Bash shell portability
Posted by simonw on Sat 27 Oct 2007 at 18:19
Tags: none.

Ben is having a rant about shell script portability. When he discovers that not all Unix systems reliably have their Posix, Korn or Bourne shells in the same place "/bin/sh" versus say "/usr/bin/sh", not all "sed" programs have the same name or features, he'll mellow and understand what Larry Wall meant about it being easier to port a shell than a shell script.

In particular Ben is complaining about things like;

$ NAME=jpgfile.jpg
$ NEWNAME=${NAME/%.jpg/.png} # <---
$ echo $NEWNAME
jpgfile.png

Which won't work in some Bourne shell derivatives. At some point one has to stop writing code for Unix 7 and discover you can run the GNU tools pretty much every where. This became apparent for me in the early 90's, when two support calls in quick succession (one to HP, and one to Cray) were both answered with "...the workaround is to use the GNU file utilities", when unsurprisingly I started wondering why HP were still insisting on supporting and shipping their own file utilities, since now I had to support two sets of file utilities, the set we actually used (GNU), and the set the system used during system start-up to avoid compatibility issues.

Portability means different things to different people. Some want a shell script for say installing a program, like the shell archives SUN like to use to distribute software, when you have little choice but to write to the common feature set of the shells and systems likely to be encountered.

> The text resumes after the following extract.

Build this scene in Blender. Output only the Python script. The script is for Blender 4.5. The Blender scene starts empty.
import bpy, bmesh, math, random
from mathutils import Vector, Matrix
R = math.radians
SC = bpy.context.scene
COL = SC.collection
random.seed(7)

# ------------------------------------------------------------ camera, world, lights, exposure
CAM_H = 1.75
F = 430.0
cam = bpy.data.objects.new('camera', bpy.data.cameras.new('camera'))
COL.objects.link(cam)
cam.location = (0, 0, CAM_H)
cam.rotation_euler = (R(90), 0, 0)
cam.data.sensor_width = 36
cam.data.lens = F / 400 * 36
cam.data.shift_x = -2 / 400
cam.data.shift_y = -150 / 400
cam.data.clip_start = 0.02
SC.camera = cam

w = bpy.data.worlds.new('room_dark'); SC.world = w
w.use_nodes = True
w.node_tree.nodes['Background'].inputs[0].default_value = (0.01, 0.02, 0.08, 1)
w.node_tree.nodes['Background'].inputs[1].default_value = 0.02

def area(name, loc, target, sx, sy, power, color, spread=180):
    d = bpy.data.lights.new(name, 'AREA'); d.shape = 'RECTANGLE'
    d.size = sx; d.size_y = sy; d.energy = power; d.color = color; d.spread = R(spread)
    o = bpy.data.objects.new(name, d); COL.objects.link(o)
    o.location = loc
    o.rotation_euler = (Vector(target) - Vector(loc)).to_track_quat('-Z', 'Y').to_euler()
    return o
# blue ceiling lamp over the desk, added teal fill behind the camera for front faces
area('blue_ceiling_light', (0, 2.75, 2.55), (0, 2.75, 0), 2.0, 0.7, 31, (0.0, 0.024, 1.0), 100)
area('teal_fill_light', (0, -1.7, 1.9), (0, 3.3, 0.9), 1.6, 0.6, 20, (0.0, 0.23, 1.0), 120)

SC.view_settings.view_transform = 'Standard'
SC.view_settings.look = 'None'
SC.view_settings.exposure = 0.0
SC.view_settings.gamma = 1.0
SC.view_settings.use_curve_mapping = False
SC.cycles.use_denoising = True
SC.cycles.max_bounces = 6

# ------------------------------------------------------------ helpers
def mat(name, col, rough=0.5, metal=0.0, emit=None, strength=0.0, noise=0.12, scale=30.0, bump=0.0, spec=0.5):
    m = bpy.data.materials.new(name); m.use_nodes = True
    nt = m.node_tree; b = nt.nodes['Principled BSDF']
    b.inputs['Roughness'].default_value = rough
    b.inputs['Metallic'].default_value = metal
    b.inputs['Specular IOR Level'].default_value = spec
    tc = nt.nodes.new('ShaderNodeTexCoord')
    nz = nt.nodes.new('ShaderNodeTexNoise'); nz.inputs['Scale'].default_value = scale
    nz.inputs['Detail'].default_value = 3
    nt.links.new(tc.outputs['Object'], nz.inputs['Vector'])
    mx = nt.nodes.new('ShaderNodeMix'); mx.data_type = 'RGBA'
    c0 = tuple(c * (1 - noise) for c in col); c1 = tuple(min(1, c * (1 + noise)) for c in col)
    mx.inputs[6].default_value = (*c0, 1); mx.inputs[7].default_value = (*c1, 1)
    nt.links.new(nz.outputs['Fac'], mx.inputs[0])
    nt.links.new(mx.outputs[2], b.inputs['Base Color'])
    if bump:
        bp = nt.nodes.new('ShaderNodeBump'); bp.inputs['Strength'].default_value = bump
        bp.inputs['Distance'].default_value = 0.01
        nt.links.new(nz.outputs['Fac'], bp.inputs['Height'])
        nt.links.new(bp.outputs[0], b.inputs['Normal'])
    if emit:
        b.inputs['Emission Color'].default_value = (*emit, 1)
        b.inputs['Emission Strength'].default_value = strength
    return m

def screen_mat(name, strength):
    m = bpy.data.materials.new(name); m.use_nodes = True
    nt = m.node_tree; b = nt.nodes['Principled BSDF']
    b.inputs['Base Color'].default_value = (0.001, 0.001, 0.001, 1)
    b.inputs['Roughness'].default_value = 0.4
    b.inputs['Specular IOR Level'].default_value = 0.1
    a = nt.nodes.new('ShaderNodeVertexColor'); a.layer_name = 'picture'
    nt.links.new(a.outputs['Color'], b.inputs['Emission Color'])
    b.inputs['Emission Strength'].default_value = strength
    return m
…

But if portability means writing code that won't suddenly be obsoleted or be in need of substantial maintenance due to third party actions, or switching systems, you might discover these goals can be met by using free software instead of merely writing in the set of standardized languages with multiple independent implementations. The much abused concept of "Open Systems" was about achieving the business goal of independence from suppliers - not about adherence to standards for their own sake.

As for the relative merits of interpreted languages, shell scripts don't need a compiler (assuming you can get a binary package with the relevant shell in if it isn't present), and transparency (what does that program does can often be easily answered before running it), and are often easier to debug ("bash -x" for example) as a result.